One other effect of scattering is that it makes the colour of the Sun to an observer on Earth appear to be yellow-orange, rather than white. Although the balance of the colours is such that the Sun’s light is white as it leaves the Sun’s surface, when it encounters the atmosphere scattering removes from direct sunlight a greater amount of the shorter wavelengths (violet, blue and green) than the longer wavelengths (yellow, orange and red) and the resulting mix of colours appears to be yellow rather than white. Interestingly, when astronauts view the Sun from space well above the Earth’s atmosphere it appears to be white.

Near sunrise and sunset, when the Sun is at a low angle in the sky, just above the horizon, the Sun’s rays have to pass through many hundred of kms of atmosphere before hitting the Earth’s surface. Because the Sun’s rays pass through much more atmosphere, the degree of scattering is much greater than when the Sun is higher in the sky at midday.


As shown in the table below, virtually all the shorter and medium wavelengths of light, (blue, green and yellow coloured light) are removed from the Sun’s rays, leaving only the longer wavelengths (orange and red). This explains why the Sun appears red near sunrise and sunset.

Light near sunset

The sky on the Moon

The Moon has no atmosphere.  Therefore there is no Rayleigh scattering of sunlight and the sky appears completely black during the day. The Sun appears to be whiter and slightly brighter than it does on Earth because the shorter wavelengths are not removed from direct sunlight as they are on Earth.

NASA Moon surface

Image from NASA

One interesting effect of  having no atmosphere is that the Apollo astronauts who walked on the Moon found it very difficult to judge how far away objects were. On Earth, the atmosphere causes distant objects look slightly hazy, but this is not the case on the Moon. For example, astronauts were unable to estimate whether a hill was a small 100m hillock only 1 km away or a 2 km mountain 20 km away.

The sky on Mars

Mars has a very thin atmosphere. The air pressure on Mars is only 0.7% of that on Earth. There is far too little atmosphere for Rayleigh scattering to be an important effect. Indeed before the first space probes landed on Mars back in 1976 many space scientists expected that the sky on Mars would be  black. In fact the sky on Mars is a pale reddish brown colour.
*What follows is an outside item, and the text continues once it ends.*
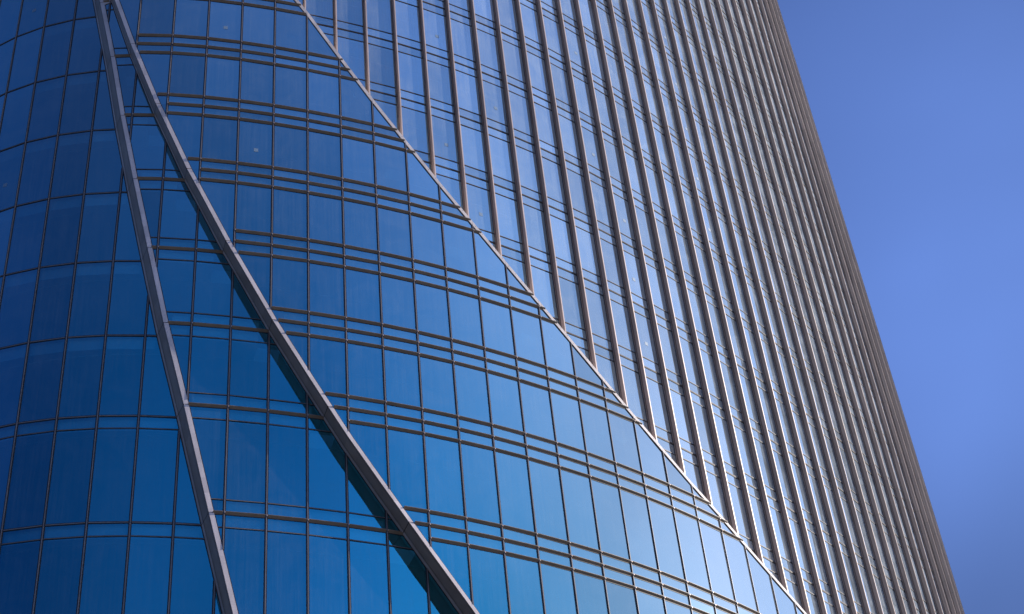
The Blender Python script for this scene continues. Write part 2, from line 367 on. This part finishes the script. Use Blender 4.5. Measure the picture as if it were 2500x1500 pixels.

This is due to small particles of reddish brown iron oxide dust suspended in the Martian atmosphere.

mars surface nasa

The surface of Mars – Image from NASA



  1. Light also has a magnetic field which is always at right angles to the electric field. To simplify the diagram this is not drawn.
  2. The mathematics behind Rayleigh scattering is too complex for a popular science blog such as this. The link below gives more information:




29 thoughts on “Why is the Sky Blue?”

  1. […] Within the dialogue of magnitudes all of the values quoted are visible magnitudes. That is how vivid the objects are in mild of wavelength of 540 nanometres, which is within the inexperienced a part of the spectrum. The values at different wavelengths will likely be totally different for various objects. For particulars on mild and the best way the attention sees totally different wavelength as totally different colors see https://thesciencegeek.org/2015/09/30/why-is-the-sky-blue/ […]


  2. […] In the discussion of magnitudes all the values quoted are visual magnitudes. This is how bright the objects are in light of wavelength of 540 nanometres, which is in the green part of the spectrum. The values at other wavelengths will be different for different objects. For details on light and the way the eye sees different wavelength as different colours see https://thesciencegeek.org/2015/09/30/why-is-the-sky-blue/ […]


  3. Hello! thank you for liking my recent post. I would like to ask a question about the blue of the sky please. As you mention , blue is what we “see” when exposed to certain wavelengths of light. This implies that the “seeing” occurs in the brain, outside the brain or perception there is only electromagnetic radiation, “blue” or any other colour only ever occurs in the brain. If that is so, then is it not also true for all light. In other words all the light we have ever seen exists only in the mind, although it may result from an “external” stimulus. If that is so, what is the nature of light as an experience? Is this not also true for all experience? Please correct me, for the outcome of this kind of reasoning, and I believe it is reasonable and hence true, is that all reality is in fact mind. Thank you, from sunny Rome, please feel free to visit, I am a displaced northerner myself (born in Leeds, childhood years in Settle), so I sympathize. Best wishes, Nemir


    1. Thank you Nemir for your interesting and somewhat philosophical comment. I envy you being in sunny Rome. A clear blue sky in Manchester is such a rare occurrence that I thought I would write a post about it 😉

      The Science Geek


      1. Dear science geek, sorry I have taken months to reply, although it may appear contrary to reason and how things are, is there not some truth to my observation? If what scientists tell us is correct about the nature of perception, (wavelengths, rods and cones, nerves and neurons), all “Light” is immaginal, i don’t see it as philosophy at all, just seeing things as they are. In fact I have gone further, because if “Light” is immaginal, or any other phenomena, then presumably the same is true for “nerve” and “neuron”, so in a way things return to how they where, each is as it appears to be, except , what they are made of, ultimately is mind, not “matter”, or rather matter is consciousness. Again this may seem unscientific or philosophical, but I have arrived at this conclusion only by observing and reasoning, there is no other explanation. It is sunny again here in Rome, after three cloudy days, With best wishes, Nemir


    1. Thanks Jogwo,

      I am glad you enjoyed the post. The reason why stars appear white is that at very low levels of light, such as those found in the night sky, the human eye is not able to distinguish colour.

      The Science Geek


    2. Also, in conjunction with what the author has said, stars DO have colors. You can determine subtle differences between red-orange stars (like Betelgeuse, for example) with blue stars, e.g., Rigel or Vega. And even a basic camera can capture these differences with a long-exposure shot.


    1. Thank you for your comment. The other difficulty with estimating distances to objects on the Moon,were that there are no visual clues such as: the sizes of natural objects e.g trees, animals etc or man made objects e.g. motor vehicles, to allow the astronauts to estimate the distances to objects outside their immediate vicinity.

      The Science Geek


  4. Thanks for the cogent and clear explanation. This is something that I always feel like I understand, but when I’m pressed to put it in words, I realize I can’t thoroughly explain it! And Mars’ sky color – very interesting.